Pero es en la superficie donde más se ha notado el afán renovador del renovado alcalde y de sus asesores artísticos, a los que nadie podrá tildar de inmovilistas impunemente de ahora en adelante. Los consejeros áulicos en materias de ornato y estatuaria urbana del primer edil capitalino son humanos, y por tanto están sujetos a error, pero no han perdido su capacidad de rectificar, de corregir los fallos a los que puede llevarles su afán experimentador. Corregirlos y enmendarlos al instante, sin vacilaciones y sin tiquismiquis con el presupuesto. La fuente ornamental, seleccionada seguramente en un catálogo de venta por correspondencia, que había de amenizar con sus chorritos los jardines de Chamberí, no duró ni un suspiro en su emplazamiento. Unos días antes de las elecciones, cuando arreciaba la campaña antichirimbolos, los responsables del efímero engendro, a la vista del resultado final, aterrorizados por su osadía y antes de afrontar las presumibles críticas, decidieron la urgente demolición de la neonata fontana, que, en opinión de algunos testigos de su fugaz presencia, era una especie de piramide escalonada, un zigurat labrado en un material similar a la piedra pómez. De la noche a la mañana los atónitos obreros que habían colaborado en la erección del monumento destruyeron su obra, sin ahorrarse comentarios sobre el derroche, la volubilidad y la posible locura de sus empleadores.
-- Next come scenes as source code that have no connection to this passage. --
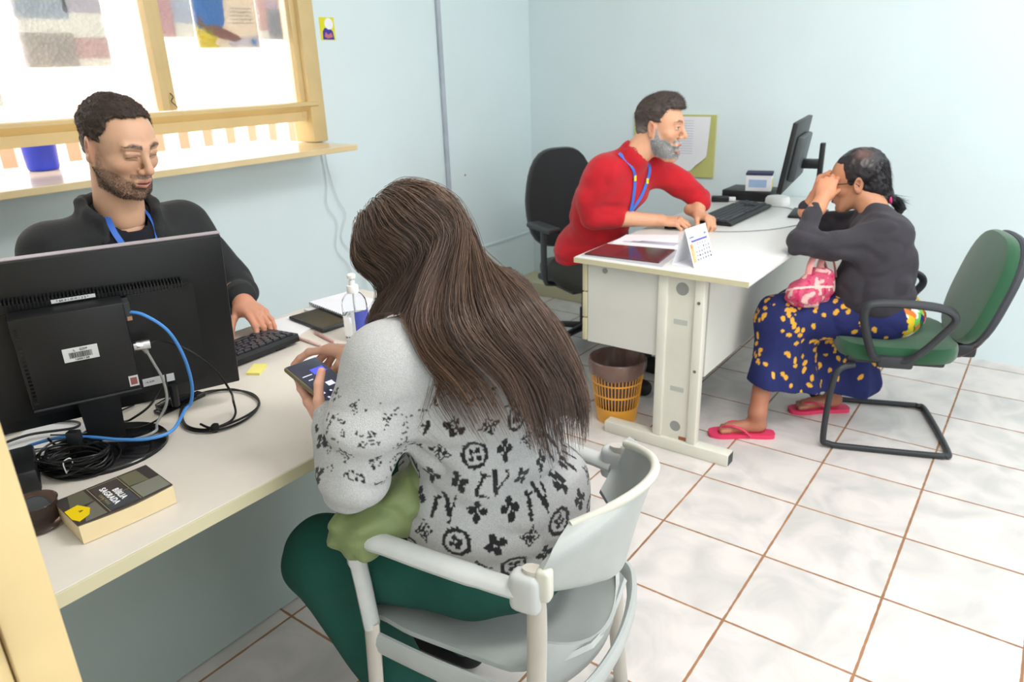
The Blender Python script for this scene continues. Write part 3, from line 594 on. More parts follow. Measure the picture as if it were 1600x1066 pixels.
for z0_, z1_ in ((.60, .715), (.49, .595), (.39, .485)):
    MB().bx((2.40, 1.432, z0_), (2.835, 1.452, z1_), .003).obj('drawer_front', M_['cream_edge'], pd, True, True)
MB().tube([(2.407, 1.351, .695), (2.402, 1.351, .695)], .011, 16).obj('lock', pal('lock', (150, 148, 140), .3), pd, True, True)
# desk 2 objects
cl = thing('desk_calendar', 'white tent calendar with blue line and orange stripe on the white desk', 'calendar', (2.52, 1.03, DZ))
pA, pB = np.array([2.433, .998, DZ]), np.array([2.592, .978, DZ]); top = np.array([2.0, 0, 0])
e = (pB-pA)/np.linalg.norm(pB-pA); nrm = np.array([-e[1], e[0], 0]); H = .138; dep = .095
ridge = lambda s_: pA+e*s_+nrm*dep*.5+np.array([0, 0, H])
L_ = .145
def tri_sheet(name, o, ex, ey, m, th, par, **kw):
    nz_ = np.cross(ex, ey); nz_ /= np.linalg.norm(nz_); return MB().prism([(0, 0), (1, 0), (1, 1), (0, 1)], o, ex, ey, nz_*th).obj(name, m, par, world=True, **kw)
up = ridge(0)-pA
fp = tri_sheet('front_page', pA, e*L_, up, WP, .0012, cl)
tri_sheet('back_page', pA+nrm*dep, e*L_, ridge(0)-(pA+nrm*dep), WP, .0012, cl)
tri_sheet('bottom_flap', pA+nrm*.01, e*L_, nrm*(dep-.012), WP, .001, cl)
uh = up/np.linalg.norm(up); fn = np.cross(e, uh); fo = lambda a, b: pA+e*a+uh*b+fn*.0006
if fn[1] > 0: fn = -fn
for s_, nm, a0, b0, a1, b1, c in ((0, 'blue_line', .02, .092, .130, .099, (100, 100, 190)), (0, 'orange_stripe', .006, .018, .024, .088, (246, 180, 120)), (0, 'orange_dot', .008, .072, .02, .082, (220, 140, 40))):
    tri_sheet(nm, pA+e*a0+uh*b0+fn*.002, e*(a1-a0), uh*(b1-b0), pal('c%d%d%d' % c, c), .0008, fp)
text('month_text', 'JUNHO', .010, pA+e*.03+uh*.11+fn*.002, e, uh, pal('cal_ink', (90, 90, 110)), fp, True)
text('month_text', '2023', .010, pA+e*.125+uh*.112+fn*.002, e, uh, M_['cal_ink'], fp, True)
for r_ in range(5):
    for c_ in range(6):
        text('day_number', str(r_*6+c_+1), .0105, pA+e*(.04+c_*.018)+uh*(.082-r_*.0145)+fn*.002, e, uh, M_['cal_ink'], fp, True, depth=.0003, bold=.0003)
fo_ = thing('document_folder', 'dark maroon glossy folder in a clear sleeve on the near desk corner', 'folder', (2.49, 1.3, DZ))
def quadslab(name, pts, z, th, m, par): a = [(p[0], p[1]) for p in pts]; return MB().prism(a, (0, 0, z), (1, 0, 0), (0, 1, 0), (0, 0, th)).obj(name, m, par, world=True)
quadslab('clear_sleeve', [(2.395, 1.455), (2.60, 1.46), (2.655, 1.15), (2.392, 1.105)], DZ, .003, pal('sleeve_grey', (200, 202, 208), .2), fo_)
quadslab('maroon_cover', [(2.405, 1.445), (2.59, 1.45), (2.632, 1.165), (2.425, 1.135)], DZ+.003, .006, pal('maroon', (92, 52, 56), .18), fo_)
quadslab('dark_print', [(2.43, 1.33), (2.60, 1.35), (2.628, 1.18), (2.43, 1.145)], DZ+.009, .0003, pal('maroon_dark', (70, 44, 48), .15), fo_)
t = thing('paper_stack', 'white printed papers under the forearm of the man in red', 'papers', (2.74, 1.33, DZ))
quadslab('pages', [(2.64, 1.45), (2.80, 1.47), (2.90, 1.27), (2.665, 1.17)], DZ, .004, WP, t)
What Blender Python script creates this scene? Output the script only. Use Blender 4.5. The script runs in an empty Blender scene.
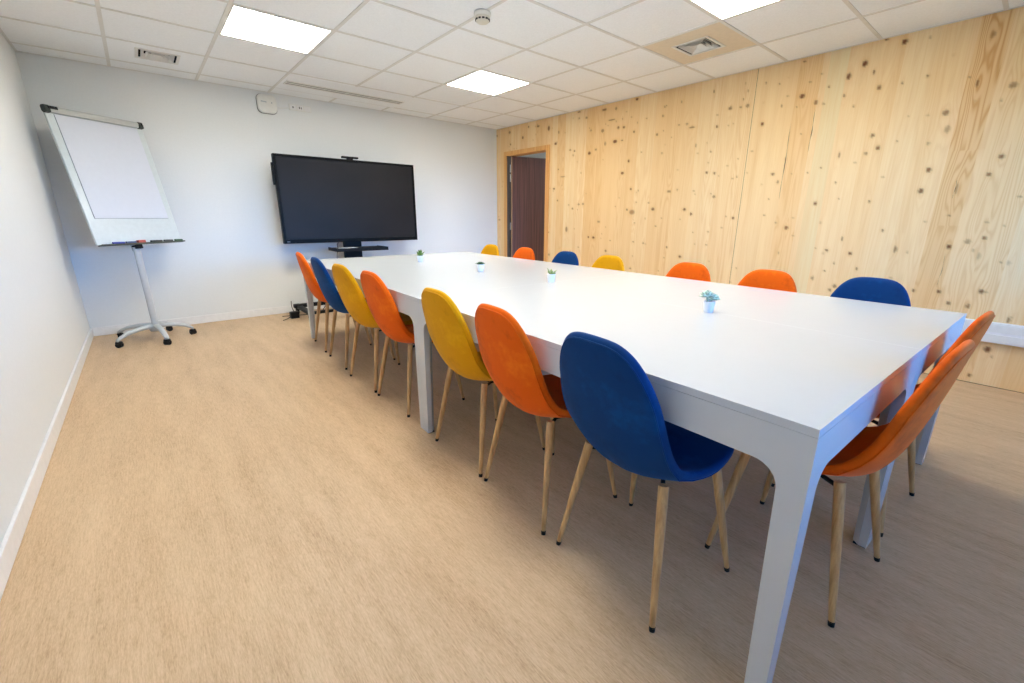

De la plaza de Chamberí, cortada aún al tráfico por las obras del aparcamiento, ha desaparecido el cartel anunciador que mostraba en un dibujo tan esperanzador como mentiroso la idílica e hipotética imagen futura del entorno. Hay que ser un optimista irrecuperable para creer que de los escuálidos y despoblados arbolillos plantados pueden brotar las lujuriosas frondas prometidas. Y la fuente sustituta es llanamente un horror, una aberración que no se puede imaginar ni en pintura, una espeluznante combinación de lo clásico y lo moderno, media docena de infantes desnudos y regordetes trepando o reposando sobre un montículo de improbables rocas sin que medie el consuelo de un posible y ejemplar despeñamiento.